What needs to be done. Please restate, exactly as written, the lines running from the beginning of the material through the line that has "return m, t, t.nodes['Principled" in it.

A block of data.
-*-
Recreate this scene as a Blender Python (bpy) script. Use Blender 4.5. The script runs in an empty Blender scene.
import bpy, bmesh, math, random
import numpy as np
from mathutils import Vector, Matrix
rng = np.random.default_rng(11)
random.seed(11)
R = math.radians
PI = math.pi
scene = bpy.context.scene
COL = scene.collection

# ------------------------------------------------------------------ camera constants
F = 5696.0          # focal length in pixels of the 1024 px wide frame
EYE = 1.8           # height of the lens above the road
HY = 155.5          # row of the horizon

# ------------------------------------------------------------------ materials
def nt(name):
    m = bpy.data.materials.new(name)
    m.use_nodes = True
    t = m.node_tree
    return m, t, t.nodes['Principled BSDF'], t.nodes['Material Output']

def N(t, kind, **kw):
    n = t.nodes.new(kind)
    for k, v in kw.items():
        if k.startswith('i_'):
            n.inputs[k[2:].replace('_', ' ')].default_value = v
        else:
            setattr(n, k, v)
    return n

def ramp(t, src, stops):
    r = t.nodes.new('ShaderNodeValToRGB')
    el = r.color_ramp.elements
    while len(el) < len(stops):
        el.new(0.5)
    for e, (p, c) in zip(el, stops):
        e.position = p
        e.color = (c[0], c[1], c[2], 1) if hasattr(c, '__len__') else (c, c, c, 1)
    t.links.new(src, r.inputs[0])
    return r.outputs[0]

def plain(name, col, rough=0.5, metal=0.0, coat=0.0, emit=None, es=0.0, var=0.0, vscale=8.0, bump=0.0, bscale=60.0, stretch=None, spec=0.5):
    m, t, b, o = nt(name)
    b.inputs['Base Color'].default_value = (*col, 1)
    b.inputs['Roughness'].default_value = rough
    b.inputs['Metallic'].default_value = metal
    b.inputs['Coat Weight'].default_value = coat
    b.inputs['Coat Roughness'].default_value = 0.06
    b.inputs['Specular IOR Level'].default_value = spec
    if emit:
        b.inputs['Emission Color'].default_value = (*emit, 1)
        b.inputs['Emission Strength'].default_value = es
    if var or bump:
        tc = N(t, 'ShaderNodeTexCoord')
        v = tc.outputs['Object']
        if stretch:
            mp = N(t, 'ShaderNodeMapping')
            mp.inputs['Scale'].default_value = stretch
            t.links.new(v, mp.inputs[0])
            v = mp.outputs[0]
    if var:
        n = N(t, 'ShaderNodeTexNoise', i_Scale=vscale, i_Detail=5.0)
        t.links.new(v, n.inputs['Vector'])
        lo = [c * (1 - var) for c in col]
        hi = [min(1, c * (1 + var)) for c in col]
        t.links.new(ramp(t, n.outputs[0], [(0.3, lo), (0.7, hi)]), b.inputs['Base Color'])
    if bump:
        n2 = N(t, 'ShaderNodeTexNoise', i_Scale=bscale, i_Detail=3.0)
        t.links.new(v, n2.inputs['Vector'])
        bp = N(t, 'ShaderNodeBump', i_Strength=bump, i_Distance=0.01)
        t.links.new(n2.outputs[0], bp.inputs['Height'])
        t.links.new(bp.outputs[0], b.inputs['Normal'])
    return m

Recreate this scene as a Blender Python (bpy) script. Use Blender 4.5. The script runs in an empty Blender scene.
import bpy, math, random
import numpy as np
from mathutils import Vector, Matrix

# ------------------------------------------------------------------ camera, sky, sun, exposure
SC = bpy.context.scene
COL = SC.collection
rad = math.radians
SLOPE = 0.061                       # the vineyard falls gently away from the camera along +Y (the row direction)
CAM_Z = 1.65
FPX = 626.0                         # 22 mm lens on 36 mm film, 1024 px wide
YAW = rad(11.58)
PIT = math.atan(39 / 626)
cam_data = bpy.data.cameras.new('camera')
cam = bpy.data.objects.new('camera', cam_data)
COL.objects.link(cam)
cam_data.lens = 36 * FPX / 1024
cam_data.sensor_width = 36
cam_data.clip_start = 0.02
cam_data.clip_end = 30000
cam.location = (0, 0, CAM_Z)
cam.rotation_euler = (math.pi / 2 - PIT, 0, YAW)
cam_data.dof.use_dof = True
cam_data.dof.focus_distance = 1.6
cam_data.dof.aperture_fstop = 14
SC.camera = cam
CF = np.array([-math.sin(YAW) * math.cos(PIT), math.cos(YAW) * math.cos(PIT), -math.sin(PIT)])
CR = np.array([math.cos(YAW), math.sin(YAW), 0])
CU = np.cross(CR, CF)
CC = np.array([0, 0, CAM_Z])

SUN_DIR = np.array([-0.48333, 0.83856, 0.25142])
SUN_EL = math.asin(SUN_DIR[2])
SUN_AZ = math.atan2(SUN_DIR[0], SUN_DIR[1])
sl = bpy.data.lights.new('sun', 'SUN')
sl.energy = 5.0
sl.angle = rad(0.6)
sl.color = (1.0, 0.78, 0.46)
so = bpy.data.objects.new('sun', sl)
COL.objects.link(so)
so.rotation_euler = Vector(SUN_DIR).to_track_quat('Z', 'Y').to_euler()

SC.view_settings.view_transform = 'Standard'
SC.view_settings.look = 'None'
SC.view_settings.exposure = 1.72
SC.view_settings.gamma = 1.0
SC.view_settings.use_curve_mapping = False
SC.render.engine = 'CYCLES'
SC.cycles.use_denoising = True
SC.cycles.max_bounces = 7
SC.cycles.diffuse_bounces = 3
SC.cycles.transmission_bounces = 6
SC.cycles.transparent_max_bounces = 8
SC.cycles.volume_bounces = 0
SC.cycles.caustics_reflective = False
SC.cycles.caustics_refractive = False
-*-
Result.
Recreate this scene as a Blender Python (bpy) script. Use Blender 4.5. The script runs in an empty Blender scene.
import bpy, bmesh, math, random
import numpy as np
from mathutils import Vector, Matrix
rng = np.random.default_rng(11)
random.seed(11)
R = math.radians
PI = math.pi
scene = bpy.context.scene
COL = scene.collection

# ------------------------------------------------------------------ camera constants
F = 5696.0          # focal length in pixels of the 1024 px wide frame
EYE = 1.8           # height of the lens above the road
HY = 155.5          # row of the horizon

# ------------------------------------------------------------------ materials
def nt(name):
    m = bpy.data.materials.new(name)
    m.use_nodes = True
    t = m.node_tree
    return m, t, t.nodes['Principled BSDF'], t.nodes['Material Output']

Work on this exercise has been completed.